June 15, 2009 by Exangel

We have two dogs who are, of course, the lights of our lives, both of them strays, both dumped on the side of some road, both picked up by local shelters.  The first one we adopted we thought was a mutt, but then, of course, it turned out he was a purebred Australian Cattle Dog.  After falling in love with him, Alex announced the next dog was going to be the same breed, and so we found Pearl. They’re easy to find in shelters, those dogs–people get them because they’re cute and then just can’t cope with the reality of the breed’s energy.

i don’t mean to be boring you about the dogs–hang on, this really is going somewhere.  But I have to spend a few sentences saying how much they add to our lives.  Dog lovers will immediately know what I mean, but for everyone else, there is something about love coming and going from and to wherever and whatever that is energizing, life giving…that makes one feel what it means to be truly human.  It is the two way exchange of love (and this can be between people, between a person and an animal, between a person and the natural world…even between a person and a long dead author of a book…) that pulls you out of any fantasies that may be substituting in your life for reality, and brings you face to face with what life really is.  Love, in other words, as opposed to any other human activity, is like swimming with the current in a cold, clear stream.  Everything else is like splashing around in a muddy pond.

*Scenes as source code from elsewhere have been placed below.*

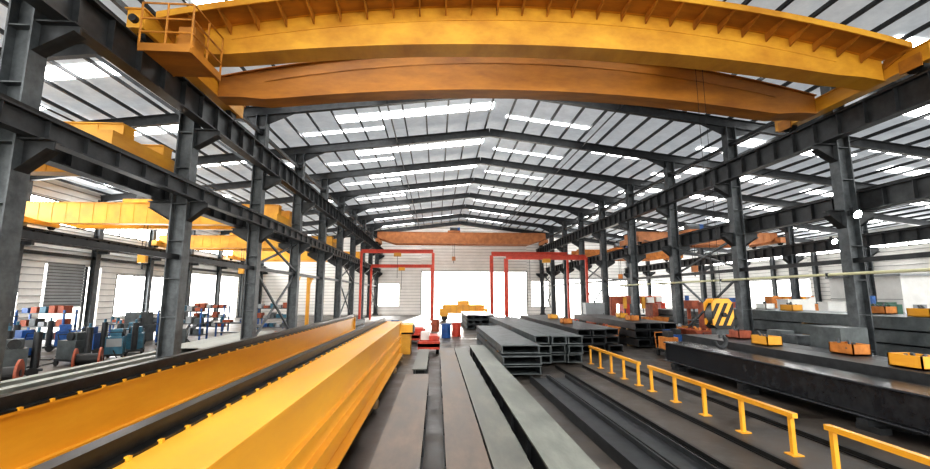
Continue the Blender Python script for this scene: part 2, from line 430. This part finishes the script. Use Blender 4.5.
# ---------------------------------------------------------------- big yellow girders on floor (left)
def floor_girder(name,xa,xb,y0,y1,zt,railside,k,k2):
    b=MB(); zb=.3
    b.bx(xa+.04,xb-.04,y0,y1,zb,zt-.03,k2)
    b.bx(xa-.04,xb+.04,y0-.02,y1+.02,zt-.03,zt,k); b.bx(xa-.06,xb+.12,y0-.02,y1+.02,zb-.03,zb,k)
    b.bx(xb-.04,xb+.03,y0,y1,zt-.62,zt-.58,k); b.bx(xb-.04,xb+.06,y0,y1,zb+.35,zb+.39,k)
    xr=xa+.07 if railside<0 else xb-.07
    b.bx(xr-.12,xr+.12,y0,y1,zt,zt+.02,'rail'); b.bx(xr-.035,xr+.035,y0,y1,zt+.02,zt+.1,'rail'); b.bx(xr-.06,xr+.06,y0,y1,zt+.1,zt+.15,'rail')
    y=y0+.3
    while y<y1-.2:
        b.bx(xr+.11,xr+.14,y-.02,y+.02,zt,zt+.03,k)
        b.bx(xr-.14,xr-.11,y-.02,y+.02,zt-.03,zt+.03,k)
        y+=.35
    b.bx(xa-.03,xb+.03,y1,y1+.04,zb-.03,zt,k2)
    for i in range(6):
        for x in (xa+.08,xb-.08): b.cyl((x,y1+.04,zb+.15+i*.2),(x,y1+.07,zb+.15+i*.2),.025,'rail',6)
    return b.obj(name)
floor_girder('crane_girder',-2.25,-1.5,-2,18.5,1.6,-1,'yel2','yel2')
floor_girder('crane_girder',-4.75,-4.05,-2,22,1.6,1,'yel2','yel2')
for y in (1.5,6,10.5,15,17.8,21):
    for xc,mx in ((-1.88,18.2),(-4.4,22)):
        if y<mx:
            b=MB(); b.bx(xc-.55,xc+.55,y-.12,y+.12,.12,.27,'wood'); b.bx(xc-.4,xc-.15,y-.25,y+.25,0,.12,'wood'); b.bx(xc+.15,xc+.4,y-.25,y+.25,0,.12,'wood')
            b.obj('timber_support')
b=MB(); b.bx(-1.75,-1.1,20.2,21.6,1.0,1.35,'yel2'); b.bx(-1.65,-1.2,20.4,21.4,.0,1.0,'yel'); b.cyl((-1.8,20.5,1.1),(-1.05,20.5,1.1),.22,'rail',16); b.cyl((-1.8,21.3,1.1),(-1.05,21.3,1.1),.22,'rail',16)
b.obj('end_truck')

# ---------------------------------------------------------------- floor beams centre
def hbeam(name,xa,xb,y0,y1,z0,z1,k,kt=None):
    b=MB(); t=.035; kt=kt or k
    b.bx(xa,xb,y0,y1,z1-t,z1,kt); b.bx(xa,xb,y0,y1,z0,z0+t,k)
    w=(xb-xa)
    b.bx(xa+w*.12,xa+w*.12+t,y0,y1,z0+t,z1-t,k); b.bx(xb-w*.12-t,xb-w*.12,y0,y1,z0+t,z1-t,k)
    y=y0+.4
    while y<y1: b.bx(xa+.01,xb-.01,y,y+.02,z0+t,z1-t,k); y+=1.5
    return b.obj(name)
hbeam('box_beam',-.85,-.2,1.2,12.6,.0,.5,'dark','plateb')
hbeam('box_beam',.14,.72,.8,18.5,.0,.5,'dark','plateb')
hbeam('box_beam',.75,1.25,.8,18.5,.0,.5,'dark','plateg')
hbeam('box_beam',1.45,2.1,.8,19.5,.0,.5,'dark','platel')
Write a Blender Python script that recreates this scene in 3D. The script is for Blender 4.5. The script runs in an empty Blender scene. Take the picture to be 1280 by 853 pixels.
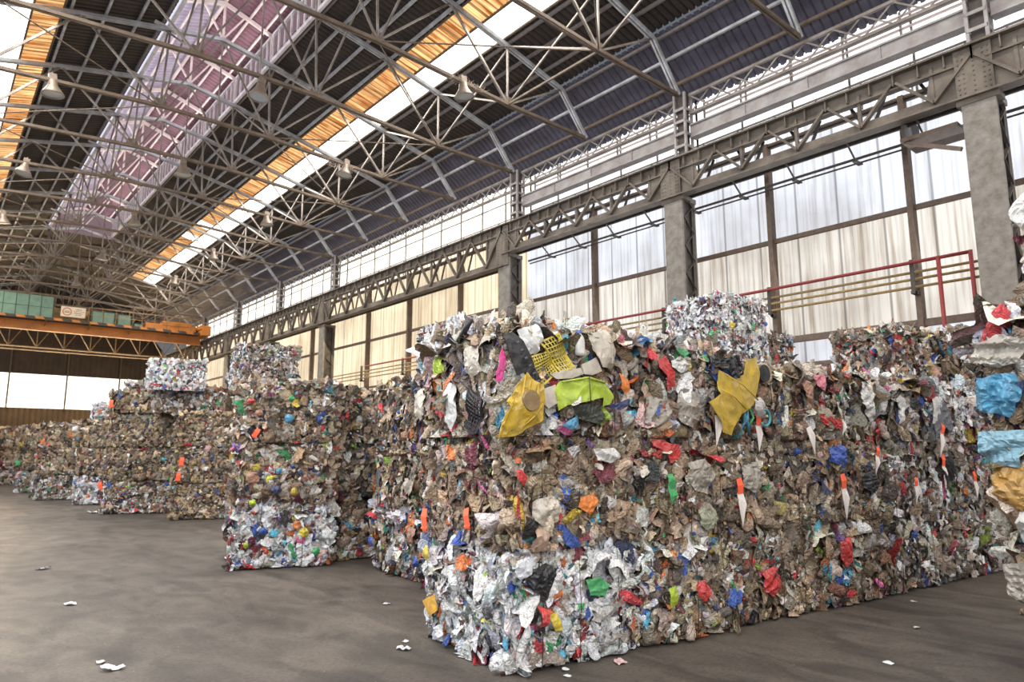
import bpy, bmesh, math, random
import numpy as np
from mathutils import Vector, Matrix
random.seed(7)
RNG = np.random.default_rng(11)
SC = bpy.context.scene
COL = SC.collection
PI = math.pi

# ------------------------------------------------------------------ camera
FPX, HORIZON, VPX, CAMH = 870.0, 138.5, 745.0, 1.7
_p = math.atan(HORIZON / FPX)
_yaw = math.atan(VPX / (FPX / math.cos(_p)))
_F = Vector((math.sin(_yaw) * math.cos(_p), math.cos(_yaw) * math.cos(_p), math.sin(_p)))
_R = Vector((math.cos(_yaw), -math.sin(_yaw), 0))
_U = _R.cross(_F)
cam = bpy.data.cameras.new('camera')
cam.sensor_width = 36
cam.lens = 36 * FPX / 1280
cam.clip_end = 300
cam.dof.use_dof = True
cam.dof.focus_distance = 7.0
cam.dof.aperture_fstop = 2.4
camo = bpy.data.objects.new('camera', cam)
camo.matrix_world = Matrix(((_R.x, _U.x, -_F.x, 0), (_R.y, _U.y, -_F.y, 0), (_R.z, _U.z, -_F.z, CAMH), (0, 0, 0, 1)))
COL.objects.link(camo)
SC.camera = camo

# ------------------------------------------------------------------ light
SC.view_settings.view_transform = 'Standard'
SC.view_settings.look = 'None'
SC.view_settings.exposure = 0.12
SC.view_settings.gamma = 1.0
SC.cycles.max_bounces = 5
SC.cycles.diffuse_bounces = 3
SC.cycles.glossy_bounces = 2
SC.cycles.transmission_bounces = 2
SC.cycles.sample_clamp_indirect = 4.0
W = bpy.data.worlds.new('sky'); SC.world = W
W.use_nodes = True
W.node_tree.nodes['Background'].inputs[0].default_value = (0.80, 0.88, 1.0, 1)
W.node_tree.nodes['Background'].inputs[1].default_value = 0.16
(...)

I’m saying this, because I was really struck this week by a book about the Australian Cattle Dog that I got as a present for Alex.  Most of the book, it turns out disappointingly enough, is about the perfect form of the breed.  This is what their feet should look like. This is what their eyes should look like.  This is what their coat should be colored–this and no other.

Anyone who has ever been in love–truly in love, no matter with who or what–will recognize that this is not the way we assess the Beloved.  We don’t think about bits and pieces; we just move with a surge of joy toward her, him, or it. What could be more perfect than the Whole Beloved?  What could be more perfect than one’s loved husband or child, or dog, or maple tree, or mountain lake, or book? And how could it be compared, really, to anything else but itself?

It kept nagging at me, looking at that book about the abstract Australian Cattle Dog, and then looking at our own, living, breathing exemplars of the breed, that our whole culture has gotten very attenuated making the same mistake as people obsessed with breeding dogs to a certain look.  It’s done the same thing to ‘acceptable’ ideas as the obsessed dog breeder has done to what it thinks of as an ‘acceptable’ dog.  There are only a few ideas which are acceptable, and they have to be presented in a certain way, in certain words, surrounded by certain forms of advertising.  They have to be written, even if only apparently and only in name, by acceptable names, that have passed inspection in a certain way.  Like the collie that is admired for its slender head, so that collies are now bred with hardly any brain between the ears to achieve this, the culture is in danger of having real life and real ideas bred out of it in favor of a Byzantine, repetitive, dead set of personalities and principles, repeated over and over.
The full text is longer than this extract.